Calculator like TI-83 (with lastest OS 5.1) allow you to choose a method.
but HP Prime only show one...

It would be nice for hpprime students to get Quartile as same as national system expect for each country.
If someone at hp company can think about that...
Thank you.
+1 on that feature request.
Indeed ; the TI-83 Premium CE just got this feature with OS 5.1, like you say, just a few days ago.
It looks like this:
[Image: 9XVekDu.png]

(The labels could be better, like FR / US, but oh well, at least it's there Tongue)
1+ on that request, too.
Can anyone name some systems using methods 2 or 3?
(09-09-2015 02:09 PM)Gerald H Wrote: [ -> ]Can anyone name some systems using methods 2 or 3?

I'm curious too, please, explain us with some examples...

Some mathematics definition are 'culture dependent'.
For example a triangle is defined in Latin country as polygon formed of 3 points. In Anglo Saxon countries as a polygon formed by 3 non-aligned points. It makes a difference.

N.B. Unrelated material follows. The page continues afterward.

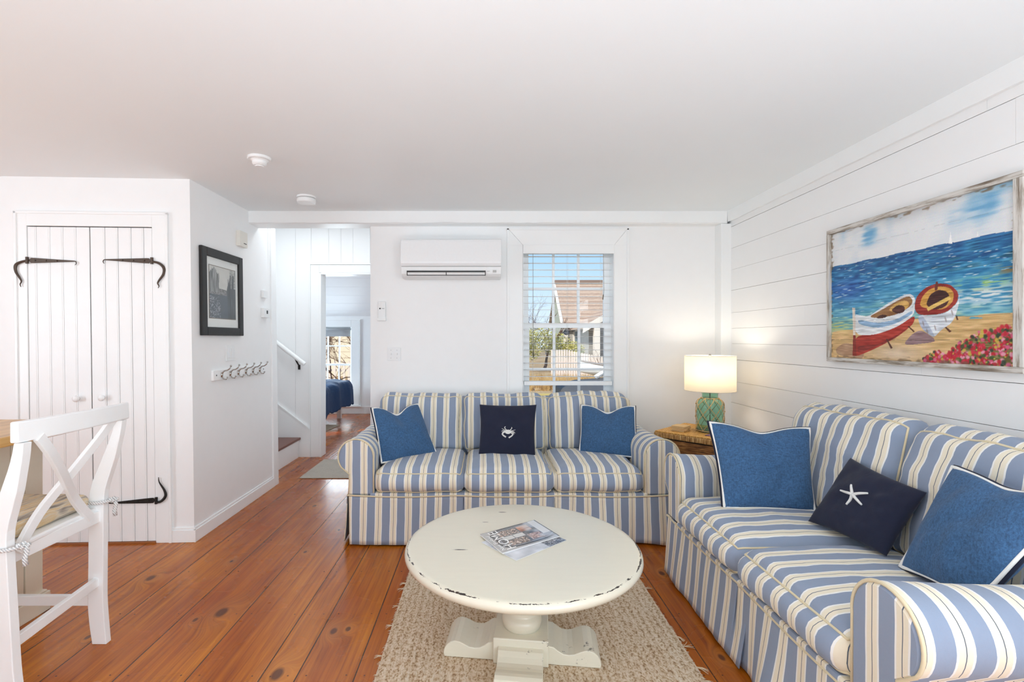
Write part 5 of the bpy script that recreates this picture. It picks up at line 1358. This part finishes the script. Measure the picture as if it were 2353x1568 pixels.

It is the same for Quartiles.
To find quartiles, you have to first find the middle of an ordered list.
BUT how do you defined the middle of an odd sized list? multiple answers, multiple systems.
Then, you have to find the middle of the 2 sides. Well, what do you do with the middle that you already found? Do you include it in the sides or not? multiple answers, multiple definitions of Quartiles...

At this point, Prime supports the Anglo Saxon definition of Quartiles only.

My maths class was a long time ago, so maybe I am remembering wrongly. But I seem to recall that which definition you should use for the middle of an odd-sized list depended not on culture (which we were not aware of pre-Internet), but on application. For some applications like shoe sizes you might choose one of the two middle values. For other applications you might average them.

In the past when calculators only handled numbers it was only possible to return a numeric value - and whichever number you choose is always going to confuse someone with a different assumption or mode setting.

I would propose that the least confusing value to return on a modern calculator is not some random number depending on some probably unspecified mode setting hidden in one menu or another depending on which calculator you have. The best value to return is a list containing the two numbers of interest. A list containing two middle numbers for odd-sized lists (and for consistency a list containing one number for an even sized list).

That way there are no unexplained mode settings and no pupils getting different answers!

Once you have that list of one or two numbers visible to the pupil, the pupil can decide whether to use one or the other, or choose one at random, or calculate the average. All simple clear and explainable maths depending on the application. No hidden mode settings necessary.

here is a fourth method :-)

(09-11-2015 05:14 AM)cyrille de brébisson Wrote: [ -> ]cool,

here is a fourth method :-)



Excel uses method 2 from the Wikipedia article, no alternative & no detailed explanation.
The G1CMZ proposal...

excel, another calculator, another method. Cyrille's point.